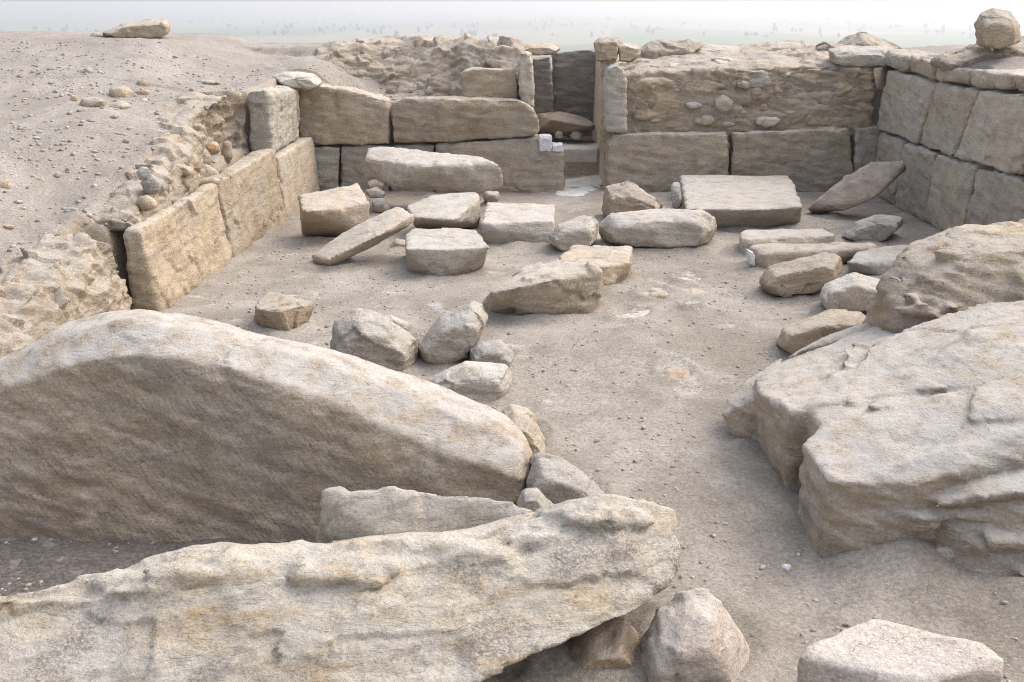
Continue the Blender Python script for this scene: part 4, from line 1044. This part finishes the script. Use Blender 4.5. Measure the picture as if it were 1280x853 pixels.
ms = bpy.data.materials.new("smoke_air"); ms.use_nodes = True
nt = ms.node_tree; nt.nodes.clear()
ou = nt.nodes.new("ShaderNodeOutputMaterial"); pv = nt.nodes.new("ShaderNodeVolumePrincipled")
pv.inputs["Color"].default_value = (0.97, 0.97, 0.97, 1); pv.inputs["Density"].default_value = 0.035
nt.links.new(pv.outputs[0], ou.inputs["Volume"])
st = []
for (u, v, r) in ((1071, 35, 2), (1060, 33, 5), (1040, 30, 9), (1015, 28, 11), (985, 28, 12), (955, 29, 9), (930, 30, 4)):
    c = D(u, v, 2900)
    st.append([c + np.array([0, r * 1.2 * math.cos(a), r * math.sin(a)]) for a in np.arange(8) * math.pi / 4])
me = loft_mesh(spline(st)); me.materials.append(ms)
sm_o = bpy.data.objects.new("smoke", me); COL.objects.link(sm_o)
tag(sm_o, "thin white smoke drifting over the distant fields", "smoke", kind='stuff')

# ------------------------------------------------------------------ dirt that has drifted up round the stones on the floor
gv = np.empty(len(go.data.vertices) * 3); go.data.vertices.foreach_get("co", gv); gv = gv.reshape(-1, 3)
add = np.zeros(len(gv))
for o in list(COL.objects):
    if o.type == 'MESH' and o.get('category') in ('block', 'slab', 'rock', 'boulder', 'stone', 'beam') and o.location.z < 0.06 and -3.4 < o.location.x < 6:
        c = np.array([v.co for v in o.data.vertices]) + np.array(o.location)
        lowp = c[(c[:, 2] < 0.12)]
        if len(lowp) < 8: continue
        m = lowp[:, :2].mean(0); cov = np.cov((lowp[:, :2] - m).T) + np.eye(2) * 1e-4
        L = np.linalg.inv(cov)
        near = (np.abs(gv[:, 0] - m[0]) < 2.5) & (np.abs(gv[:, 1] - m[1]) < 2.5)
        q = gv[near][:, :2] - m
        rho = np.sqrt(np.einsum('ij,jk,ik->i', q, L, q)) / 1.8
        w = 0.05 * np.exp(-((rho - 0.95) / 0.22) ** 2) * (0.7 + 1.2 * fbm(gv[near] * 3, 2, 91))
        add[near] = np.maximum(add[near], w)
gv[:, 2] += add
go.data.vertices.foreach_set("co", gv.ravel()); go.data.update()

#### TASK GOAL:
Extract every line of the data exactly; pictures stay out.

#### CORRECT OUTPUT:
Continue the Blender Python script for this scene: part 4, from line 1044. This part finishes the script. Use Blender 4.5. Measure the picture as if it were 1280x853 pixels.
ms = bpy.data.materials.new("smoke_air"); ms.use_nodes = True
nt = ms.node_tree; nt.nodes.clear()
ou = nt.nodes.new("ShaderNodeOutputMaterial"); pv = nt.nodes.new("ShaderNodeVolumePrincipled")
pv.inputs["Color"].default_value = (0.97, 0.97, 0.97, 1); pv.inputs["Density"].default_value = 0.035
nt.links.new(pv.outputs[0], ou.inputs["Volume"])
st = []
for (u, v, r) in ((1071, 35, 2), (1060, 33, 5), (1040, 30, 9), (1015, 28, 11), (985, 28, 12), (955, 29, 9), (930, 30, 4)):
    c = D(u, v, 2900)
    st.append([c + np.array([0, r * 1.2 * math.cos(a), r * math.sin(a)]) for a in np.arange(8) * math.pi / 4])
me = loft_mesh(spline(st)); me.materials.append(ms)
sm_o = bpy.data.objects.new("smoke", me); COL.objects.link(sm_o)
tag(sm_o, "thin white smoke drifting over the distant fields", "smoke", kind='stuff')

# ------------------------------------------------------------------ dirt that has drifted up round the stones on the floor
gv = np.empty(len(go.data.vertices) * 3); go.data.vertices.foreach_get("co", gv); gv = gv.reshape(-1, 3)
add = np.zeros(len(gv))
for o in list(COL.objects):
    if o.type == 'MESH' and o.get('category') in ('block', 'slab', 'rock', 'boulder', 'stone', 'beam') and o.location.z < 0.06 and -3.4 < o.location.x < 6:
        c = np.array([v.co for v in o.data.vertices]) + np.array(o.location)
        lowp = c[(c[:, 2] < 0.12)]
        if len(lowp) < 8: continue
        m = lowp[:, :2].mean(0); cov = np.cov((lowp[:, :2] - m).T) + np.eye(2) * 1e-4
        L = np.linalg.inv(cov)
        near = (np.abs(gv[:, 0] - m[0]) < 2.5) & (np.abs(gv[:, 1] - m[1]) < 2.5)
        q = gv[near][:, :2] - m
        rho = np.sqrt(np.einsum('ij,jk,ik->i', q, L, q)) / 1.8
        w = 0.05 * np.exp(-((rho - 0.95) / 0.22) ** 2) * (0.7 + 1.2 * fbm(gv[near] * 3, 2, 91))
        add[near] = np.maximum(add[near], w)
gv[:, 2] += add
go.data.vertices.foreach_set("co", gv.ravel()); go.data.update()